INFORMATION PROVIDED:
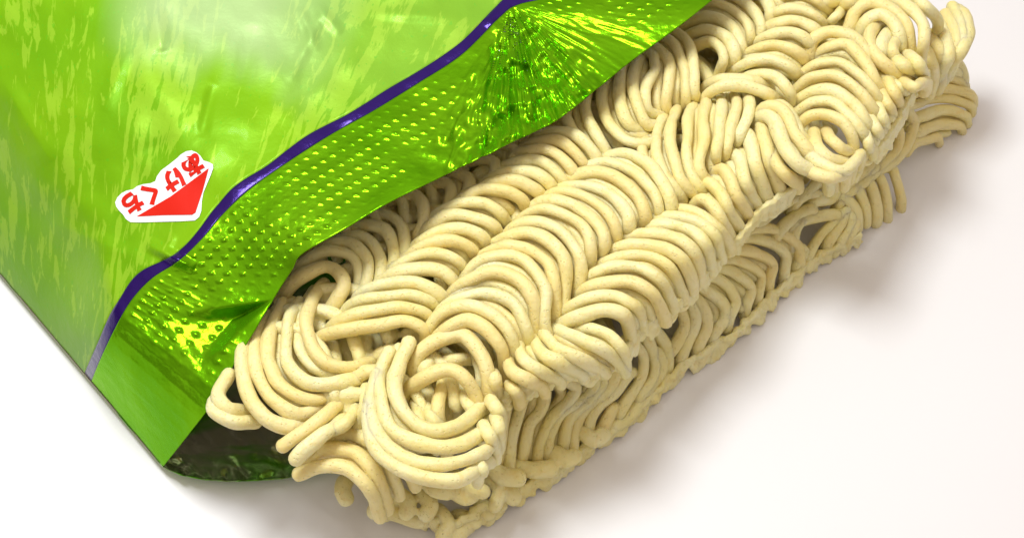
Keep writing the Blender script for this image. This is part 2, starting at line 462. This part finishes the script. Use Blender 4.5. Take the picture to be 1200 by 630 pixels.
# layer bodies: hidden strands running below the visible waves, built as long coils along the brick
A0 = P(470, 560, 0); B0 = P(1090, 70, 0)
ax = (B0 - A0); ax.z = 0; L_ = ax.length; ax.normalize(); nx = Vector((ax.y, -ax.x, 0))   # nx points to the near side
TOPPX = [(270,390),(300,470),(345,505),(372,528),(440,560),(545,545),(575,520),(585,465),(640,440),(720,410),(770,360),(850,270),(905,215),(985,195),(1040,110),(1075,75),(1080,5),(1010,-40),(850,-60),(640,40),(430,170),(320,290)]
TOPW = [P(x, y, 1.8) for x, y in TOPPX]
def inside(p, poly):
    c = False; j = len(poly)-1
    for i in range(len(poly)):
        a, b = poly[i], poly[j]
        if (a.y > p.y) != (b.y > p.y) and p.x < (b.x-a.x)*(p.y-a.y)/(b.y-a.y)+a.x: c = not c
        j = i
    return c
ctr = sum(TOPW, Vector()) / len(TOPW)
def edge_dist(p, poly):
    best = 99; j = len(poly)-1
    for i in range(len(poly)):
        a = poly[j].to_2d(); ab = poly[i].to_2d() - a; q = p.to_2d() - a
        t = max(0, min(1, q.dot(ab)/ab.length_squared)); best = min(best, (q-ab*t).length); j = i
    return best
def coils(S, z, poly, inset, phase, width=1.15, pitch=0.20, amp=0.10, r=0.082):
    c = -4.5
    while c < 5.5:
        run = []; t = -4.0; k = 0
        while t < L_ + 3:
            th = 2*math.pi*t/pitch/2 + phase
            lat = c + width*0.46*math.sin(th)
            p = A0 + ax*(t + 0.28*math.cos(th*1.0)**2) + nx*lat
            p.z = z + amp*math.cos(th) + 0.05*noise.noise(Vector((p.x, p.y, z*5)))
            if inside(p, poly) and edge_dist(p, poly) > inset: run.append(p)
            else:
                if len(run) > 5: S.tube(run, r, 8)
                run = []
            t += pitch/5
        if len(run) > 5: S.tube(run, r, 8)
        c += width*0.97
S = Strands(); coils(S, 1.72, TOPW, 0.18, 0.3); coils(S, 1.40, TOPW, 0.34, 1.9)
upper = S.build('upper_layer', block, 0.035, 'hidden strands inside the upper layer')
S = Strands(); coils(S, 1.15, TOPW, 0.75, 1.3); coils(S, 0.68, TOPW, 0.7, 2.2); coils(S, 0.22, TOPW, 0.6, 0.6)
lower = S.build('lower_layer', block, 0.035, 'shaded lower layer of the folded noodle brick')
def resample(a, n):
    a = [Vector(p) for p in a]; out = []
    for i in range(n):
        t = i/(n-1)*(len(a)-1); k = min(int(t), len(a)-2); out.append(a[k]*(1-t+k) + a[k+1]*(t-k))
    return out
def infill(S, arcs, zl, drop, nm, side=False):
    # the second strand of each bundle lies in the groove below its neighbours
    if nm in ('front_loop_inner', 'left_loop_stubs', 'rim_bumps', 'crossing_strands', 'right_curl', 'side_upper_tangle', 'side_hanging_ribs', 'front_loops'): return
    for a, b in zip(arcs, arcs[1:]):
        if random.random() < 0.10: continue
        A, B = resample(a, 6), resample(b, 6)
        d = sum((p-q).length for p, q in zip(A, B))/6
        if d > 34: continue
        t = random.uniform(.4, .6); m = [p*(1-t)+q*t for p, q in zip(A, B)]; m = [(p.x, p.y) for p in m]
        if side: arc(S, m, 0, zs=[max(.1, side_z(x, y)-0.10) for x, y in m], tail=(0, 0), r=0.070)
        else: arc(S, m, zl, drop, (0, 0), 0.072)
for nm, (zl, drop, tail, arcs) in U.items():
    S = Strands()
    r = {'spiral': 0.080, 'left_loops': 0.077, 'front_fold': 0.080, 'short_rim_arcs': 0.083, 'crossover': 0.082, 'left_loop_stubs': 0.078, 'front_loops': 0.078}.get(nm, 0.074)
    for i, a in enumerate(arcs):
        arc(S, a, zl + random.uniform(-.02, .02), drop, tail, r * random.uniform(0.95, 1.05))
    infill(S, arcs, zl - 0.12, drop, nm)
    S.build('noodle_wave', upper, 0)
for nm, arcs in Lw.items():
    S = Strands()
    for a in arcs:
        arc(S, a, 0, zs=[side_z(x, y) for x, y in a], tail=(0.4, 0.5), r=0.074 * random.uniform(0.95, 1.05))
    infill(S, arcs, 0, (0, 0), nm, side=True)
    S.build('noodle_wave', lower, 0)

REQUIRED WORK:
Reproduce all of the data exactly, omitting each picture it holds.

SOLUTION FOR THIS TASK:
Keep writing the Blender script for this image. This is part 2, starting at line 462. This part finishes the script. Use Blender 4.5. Take the picture to be 1200 by 630 pixels.
# layer bodies: hidden strands running below the visible waves, built as long coils along the brick
A0 = P(470, 560, 0); B0 = P(1090, 70, 0)
ax = (B0 - A0); ax.z = 0; L_ = ax.length; ax.normalize(); nx = Vector((ax.y, -ax.x, 0))   # nx points to the near side
TOPPX = [(270,390),(300,470),(345,505),(372,528),(440,560),(545,545),(575,520),(585,465),(640,440),(720,410),(770,360),(850,270),(905,215),(985,195),(1040,110),(1075,75),(1080,5),(1010,-40),(850,-60),(640,40),(430,170),(320,290)]
TOPW = [P(x, y, 1.8) for x, y in TOPPX]
def inside(p, poly):
    c = False; j = len(poly)-1
    for i in range(len(poly)):
        a, b = poly[i], poly[j]
        if (a.y > p.y) != (b.y > p.y) and p.x < (b.x-a.x)*(p.y-a.y)/(b.y-a.y)+a.x: c = not c
        j = i
    return c
ctr = sum(TOPW, Vector()) / len(TOPW)
def edge_dist(p, poly):
    best = 99; j = len(poly)-1
    for i in range(len(poly)):
        a = poly[j].to_2d(); ab = poly[i].to_2d() - a; q = p.to_2d() - a
        t = max(0, min(1, q.dot(ab)/ab.length_squared)); best = min(best, (q-ab*t).length); j = i
    return best
def coils(S, z, poly, inset, phase, width=1.15, pitch=0.20, amp=0.10, r=0.082):
    c = -4.5
    while c < 5.5:
        run = []; t = -4.0; k = 0
        while t < L_ + 3:
            th = 2*math.pi*t/pitch/2 + phase
            lat = c + width*0.46*math.sin(th)
            p = A0 + ax*(t + 0.28*math.cos(th*1.0)**2) + nx*lat
            p.z = z + amp*math.cos(th) + 0.05*noise.noise(Vector((p.x, p.y, z*5)))
            if inside(p, poly) and edge_dist(p, poly) > inset: run.append(p)
            else:
                if len(run) > 5: S.tube(run, r, 8)
                run = []
            t += pitch/5
        if len(run) > 5: S.tube(run, r, 8)
        c += width*0.97
S = Strands(); coils(S, 1.72, TOPW, 0.18, 0.3); coils(S, 1.40, TOPW, 0.34, 1.9)
upper = S.build('upper_layer', block, 0.035, 'hidden strands inside the upper layer')
S = Strands(); coils(S, 1.15, TOPW, 0.75, 1.3); coils(S, 0.68, TOPW, 0.7, 2.2); coils(S, 0.22, TOPW, 0.6, 0.6)
lower = S.build('lower_layer', block, 0.035, 'shaded lower layer of the folded noodle brick')
def resample(a, n):
    a = [Vector(p) for p in a]; out = []
    for i in range(n):
        t = i/(n-1)*(len(a)-1); k = min(int(t), len(a)-2); out.append(a[k]*(1-t+k) + a[k+1]*(t-k))
    return out
def infill(S, arcs, zl, drop, nm, side=False):
    # the second strand of each bundle lies in the groove below its neighbours
    if nm in ('front_loop_inner', 'left_loop_stubs', 'rim_bumps', 'crossing_strands', 'right_curl', 'side_upper_tangle', 'side_hanging_ribs', 'front_loops'): return
    for a, b in zip(arcs, arcs[1:]):
        if random.random() < 0.10: continue
        A, B = resample(a, 6), resample(b, 6)
        d = sum((p-q).length for p, q in zip(A, B))/6
        if d > 34: continue
        t = random.uniform(.4, .6); m = [p*(1-t)+q*t for p, q in zip(A, B)]; m = [(p.x, p.y) for p in m]
        if side: arc(S, m, 0, zs=[max(.1, side_z(x, y)-0.10) for x, y in m], tail=(0, 0), r=0.070)
        else: arc(S, m, zl, drop, (0, 0), 0.072)
for nm, (zl, drop, tail, arcs) in U.items():
    S = Strands()
    r = {'spiral': 0.080, 'left_loops': 0.077, 'front_fold': 0.080, 'short_rim_arcs': 0.083, 'crossover': 0.082, 'left_loop_stubs': 0.078, 'front_loops': 0.078}.get(nm, 0.074)
    for i, a in enumerate(arcs):
        arc(S, a, zl + random.uniform(-.02, .02), drop, tail, r * random.uniform(0.95, 1.05))
    infill(S, arcs, zl - 0.12, drop, nm)
    S.build('noodle_wave', upper, 0)
for nm, arcs in Lw.items():
    S = Strands()
    for a in arcs:
        arc(S, a, 0, zs=[side_z(x, y) for x, y in a], tail=(0.4, 0.5), r=0.074 * random.uniform(0.95, 1.05))
    infill(S, arcs, 0, (0, 0), nm, side=True)
    S.build('noodle_wave', lower, 0)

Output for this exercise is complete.